Pour contrevenir à cette malédiction, Moissons sanglantes part d’un point de vue journalistique et occidental, celui du Gallois Gareth Jones, le seul étant parvenu en 1933 à percer le voile de mensonges tendu par le maître du Kremlin et ses alliés (notamment le journaliste du New York Times Walter Duranty, Pulitzer en 1932 et couvreur en chef des crimes staliniens).

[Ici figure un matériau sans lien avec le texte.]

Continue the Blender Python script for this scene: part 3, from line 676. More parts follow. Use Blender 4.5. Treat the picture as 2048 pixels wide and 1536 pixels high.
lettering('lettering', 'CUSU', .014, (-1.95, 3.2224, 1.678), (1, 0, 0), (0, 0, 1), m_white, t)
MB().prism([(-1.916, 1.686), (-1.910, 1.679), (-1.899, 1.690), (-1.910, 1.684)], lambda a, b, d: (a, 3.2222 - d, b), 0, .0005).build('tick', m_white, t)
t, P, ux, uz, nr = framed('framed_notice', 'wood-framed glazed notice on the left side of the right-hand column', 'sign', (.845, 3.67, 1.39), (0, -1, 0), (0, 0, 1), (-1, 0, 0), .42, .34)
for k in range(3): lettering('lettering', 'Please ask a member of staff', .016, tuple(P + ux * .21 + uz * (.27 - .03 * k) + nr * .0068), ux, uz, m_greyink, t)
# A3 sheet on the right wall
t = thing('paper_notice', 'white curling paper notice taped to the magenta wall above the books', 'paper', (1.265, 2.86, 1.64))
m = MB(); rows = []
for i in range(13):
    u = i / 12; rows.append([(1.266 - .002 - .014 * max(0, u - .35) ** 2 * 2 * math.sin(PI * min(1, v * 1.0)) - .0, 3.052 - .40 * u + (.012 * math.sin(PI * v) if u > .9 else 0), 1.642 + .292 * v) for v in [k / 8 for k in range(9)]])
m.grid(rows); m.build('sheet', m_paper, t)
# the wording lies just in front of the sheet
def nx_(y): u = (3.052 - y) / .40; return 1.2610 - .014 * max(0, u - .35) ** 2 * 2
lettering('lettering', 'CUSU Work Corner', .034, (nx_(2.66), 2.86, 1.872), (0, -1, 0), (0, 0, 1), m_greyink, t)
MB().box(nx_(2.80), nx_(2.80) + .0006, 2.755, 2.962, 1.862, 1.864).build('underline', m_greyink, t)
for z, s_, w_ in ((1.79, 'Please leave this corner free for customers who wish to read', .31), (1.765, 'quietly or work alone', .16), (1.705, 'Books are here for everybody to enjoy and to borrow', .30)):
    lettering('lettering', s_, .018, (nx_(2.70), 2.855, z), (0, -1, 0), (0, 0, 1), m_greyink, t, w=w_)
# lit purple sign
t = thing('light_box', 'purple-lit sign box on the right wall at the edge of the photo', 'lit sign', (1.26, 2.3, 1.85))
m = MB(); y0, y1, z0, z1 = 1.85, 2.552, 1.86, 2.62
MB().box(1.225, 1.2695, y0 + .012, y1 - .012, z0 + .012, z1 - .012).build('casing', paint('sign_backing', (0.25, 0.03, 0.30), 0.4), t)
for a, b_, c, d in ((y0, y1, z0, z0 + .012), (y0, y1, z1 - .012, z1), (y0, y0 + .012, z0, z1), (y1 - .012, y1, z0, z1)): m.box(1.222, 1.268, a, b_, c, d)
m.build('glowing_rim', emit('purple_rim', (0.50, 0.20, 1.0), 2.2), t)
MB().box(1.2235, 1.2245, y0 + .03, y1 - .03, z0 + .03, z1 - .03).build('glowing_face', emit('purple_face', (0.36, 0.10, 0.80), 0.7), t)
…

Jones, dont le destin a déjà été popularisé en 2019 par une fiction historique d’Agnieszka Holland, L’Ombre de Staline, est parvenu à enquêter sur le terrain, au vu et au su des services de renseignement tel Tintin au pays des Soviets, et en a ramené plusieurs articles (décrédibilisés à l’époque par Duranty) témoignant de l’horreur, mais surtout des petits carnets qui servent ici à Ribot et Germa de fil narratif. Autour de cette ossature déjà remarquable d’ascèse journalistique, le réalisateur et sa monteuse Svetlana Vaynblat agrègent les quelques photos, littéralement une poignée, qui existent de la tragédie.
Guérir l’absence d’images
Mais surtout, et c’est véritablement le tour de force esthétique, le même que pour Le livre noir mais poussé encore plus loin, ils racontent ce grand vide, cette intolérable absence d’images, par le foisonnement détourné des images de fiction d’époque. Et pas n’importe lesquelles : celles créées par les plus grands cinéastes soviétiques, Eisenstein, Dovjenko, Poudovkine, Vertov…
Par la grâce d’un montage d’une diabolique intelligence qui ne prend jamais le spectateur en défaut, ces films sont ainsi arrachés à leur fonction propagandiste – cette propagande que nul ne pouvait alors éviter – pour être ramenés à une forme de signifiant brut, à une vérité immanente que seul le cinéma peut toucher. Tu n’as rien à Kharkiv. J’ai tout vu. Tout.
Première diffusion sur France 5 dimanche 19 février à 22 h 55 (puis en replay).